The SFFA lawsuits also challenge preferences at their very root by taking on the diversity rationale. Obtaining the educational benefits of a diverse student body is the rationale, simply stated. A diverse student body will include skilled musicians and artists and others with special talents. And it will include “underrepresented” minorities—African Americans, Hispanics, and Native Americans. And not just a few underrepresented minorities but “a critical mass,” as Justice O’Connor wrote in Grutter.
“Critical mass” surely involves a numerical definition. But higher educators are loath to address the “mystical critical mass,” as Justice Antonin Scalia has called it, and officials at neither Harvard nor Chapel Hill are likely to be eager to say much about it should the lawsuits proceed. Indeed, during oral arguments in Fisher, Chief Justice John Roberts asked the defendant’s lawyer what critical mass the University of Texas at Austin is “working toward,” only to be told, “We don’t have one.” Likewise holding things tight, Harvard no longer allows the public to examine admission rates by race.

SFFA is ready to press the argument that it was a mistake for the Court to have endorsed critical mass and that “it should be outlawed once and for all.” SFFA would appear to have an important ally should either case go to the Supreme Court–Justice Kennedy, who wrote the following in his dissent in Grutter: “The concept of critical mass is a delusion used to mask [an] attempt to make race an automatic factor in most instances and to achieve numerical goals indistinguishable from quotas.” And about quotas, the Court has been clear: They are illegal.

SFFA is also prepared to argue that Harvard and UNC-Chapel Hill fail to use race on the terms approved in Grutter—as merely a “plus factor.” Instead, race has become a very large factor in admissions decisions; otherwise a critical mass could not be enrolled. Indeed, SFFA contends, “Only using race or ethnicity as a dominant factor in admissions decisions could .  .  . account for the disparate treatment of high-achieving Asian-American and white applicants and underrepresented minority applicants with inferior academic credentials.” Neither school’s admissions decisions, says SFFA, are “explainable on grounds other than race.”

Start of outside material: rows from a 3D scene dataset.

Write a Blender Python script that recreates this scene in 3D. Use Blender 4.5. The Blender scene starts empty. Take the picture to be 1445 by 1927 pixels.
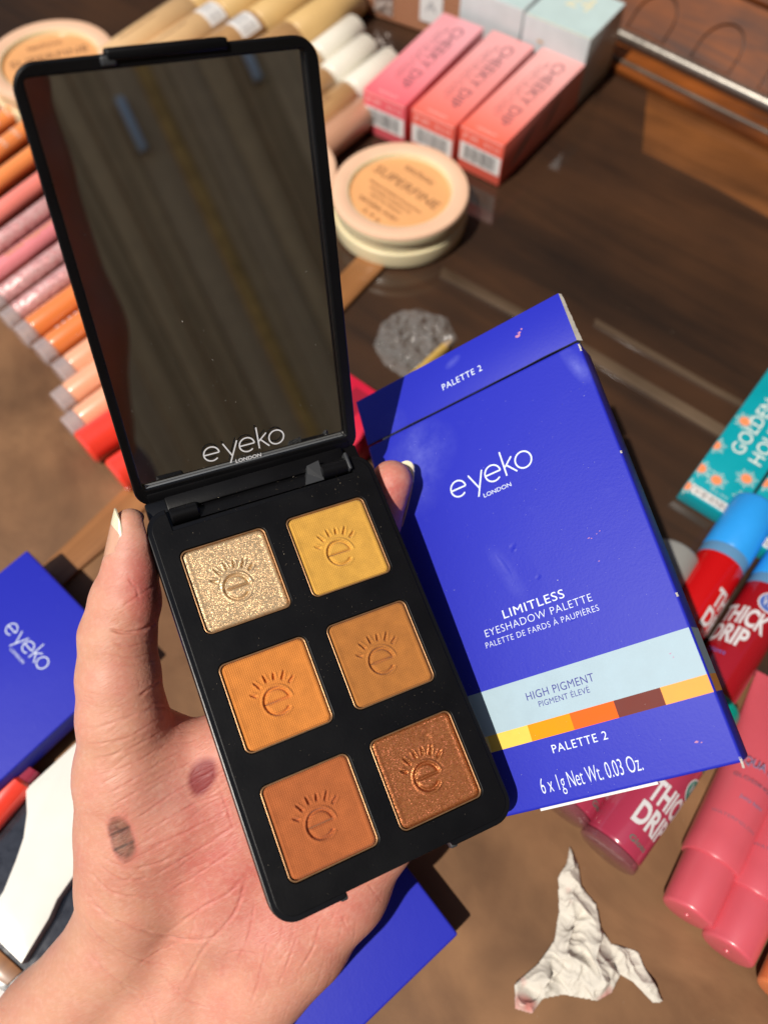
import bpy, bmesh, math, random
import numpy as np
from mathutils import Matrix, Vector
random.seed(7); np.random.seed(7)
C = bpy.context.scene
COL = C.collection
S = 0.01                       # 1 Blender unit = 100 mm, everything below is written in mm

# ------------------------------------------------------------------ camera, sky, sun
F = 1450.0; D = 350.0          # focal length in photo pixels (1445 x 1927), mm from lens to table along the view axis
N_ = np.array([-0.00705359, -0.45090489, -0.89254413]); N_ /= np.linalg.norm(N_)
EX = np.array([1, 0, 0]) - N_[0]*N_; EX /= np.linalg.norm(EX)
EY = np.cross(N_, EX)
MW = np.array([EX, EY, N_])    # camera axes (x right, y down, z away) -> world
CAM = -MW @ np.array([0, 0, D])
def Cw(p):                     # camera-space point (mm) -> world mm
    return MW @ np.asarray(p, float) + CAM
def P(px, py, z):              # photo pixel at depth z -> world mm
    return Cw([(px-722.5)/F*z, (py-963.5)/F*z, z])
def Pc(px, py, z): return np.array([(px-722.5)/F*z, (py-963.5)/F*z, z])
def T(px, py, h=0.0):          # photo pixel on the horizontal plane at height h
    d = MW @ np.array([(px-722.5)/F, (py-963.5)/F, 1.0])
    s = (h - CAM[2]) / d[2]
    return CAM + s*d
cd = bpy.data.cameras.new("camera"); cam = bpy.data.objects.new("camera", cd); COL.objects.link(cam)
cm = Matrix.Identity(4)
for i in range(3):
    cm[i][0] = MW[i][0]; cm[i][1] = -MW[i][1]; cm[i][2] = -MW[i][2]; cm[i][3] = CAM[i]*S
cam.matrix_world = cm
cd.sensor_fit = 'VERTICAL'; cd.sensor_height = 36.0; cd.lens = 36.0*F/1927.0
cd.clip_start = 0.01; cd.clip_end = 500
cd.dof.use_dof = True; cd.dof.focus_distance = 2.12; cd.dof.aperture_fstop = 0.84
C.camera = cam

SUN_EL, SUN_AZ = 60.0, 42.0     # azimuth of the direction the light travels in, degrees from +X
w = bpy.data.worlds.new("World"); C.world = w; w.use_nodes = True
nt = w.node_tree; bg = nt.nodes['Background']
sky = nt.nodes.new('ShaderNodeTexSky'); sky.sky_type = 'NISHITA'; sky.sun_disc = False
sky.sun_elevation = math.radians(SUN_EL)
# direction to the sun is -travel: azimuth 180+SUN_AZ from +X; Nishita rotation is measured from +Y clockwise
to_sun = math.radians(180 + SUN_AZ)
sky.sun_rotation = math.radians(90) - to_sun
nt.links.new(sky.outputs[0], bg.inputs[0]); bg.inputs[1].default_value = 0.075
sd = bpy.data.lights.new("sun", 'SUN'); so = bpy.data.objects.new("sun", sd); COL.objects.link(so)
sd.energy = 4.6; sd.angle = math.radians(0.53); sd.color = (1.0, 0.93, 0.83)
e, a = math.radians(SUN_EL), math.radians(SUN_AZ)
tr = Vector((math.cos(a)*math.cos(e), math.sin(a)*math.cos(e), -math.sin(e)))
so.rotation_euler = tr.to_track_quat('-Z', 'Y').to_euler()
C.view_settings.view_transform = 'Standard'; C.view_settings.look = 'None'
C.view_settings.exposure = 0.0; C.view_settings.gamma = 1.0
C.render.engine = 'CYCLES'
C.cycles.use_denoising = True
C.cycles.max_bounces = 8; C.cycles.caustics_reflective = False; C.cycles.caustics_refractive = False
C.cycles.sample_clamp_indirect = 4.0

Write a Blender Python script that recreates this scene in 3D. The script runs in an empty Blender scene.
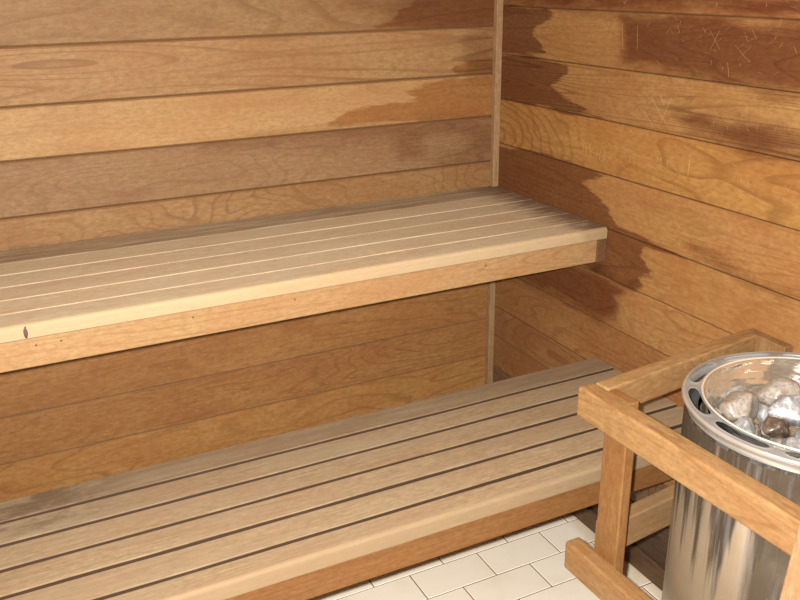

The challenge to Harvard’s race preferences is significant for its focus on the fate of Asian Americans in elite-school admissions. In its filing, the SFFA shows how the “Harvard Plan” that Justice Lewis Powell held up in Regents of the University of California v. Bakke (1978) as a model for diversity-based admissions had its origins early in the 20th century and was used to discriminate against Jewish applicants until the 1960s. Today, the latest edition of the Harvard Plan is used, alleges SFFA, “to hide intentional discrimination” against “another high-achieving racial and ethnic minority group,” one “underrepresented relative to its application numbers,” and to an extent no other racial or ethnic group is. In other words, Asian Americans are victims of quotas now, just as Jews once were.

Not incidentally, one member of SFFA who applied for and was denied admission to Harvard’s 2014 entering class is an Asian American whose parents are first-generation immigrants to the United States from China; who graduated from high school ranked 1st out of 460 students by weighted and unweighted grade point average; whose high school ranked in the top 5 percent of all American high schools; who achieved a perfect score of 36 on the ACT, 800 on the SAT II History, and 800 on the SAT III Math; who was captain of the varsity tennis team, a volunteer in numerous philanthropic efforts, and so forth.

Both Harvard and UNC-Chapel Hill say their admissions policies comply with the law. Both will vigorously defend them; Harvard already has engaged Seth Waxman, who served as solicitor general during the second Clinton term. But however the two cases fare, SFFA has already indicated it will file more. Its leaders are in this battle for the long run, even as they hope it will end soon, with that point of termination finally reached.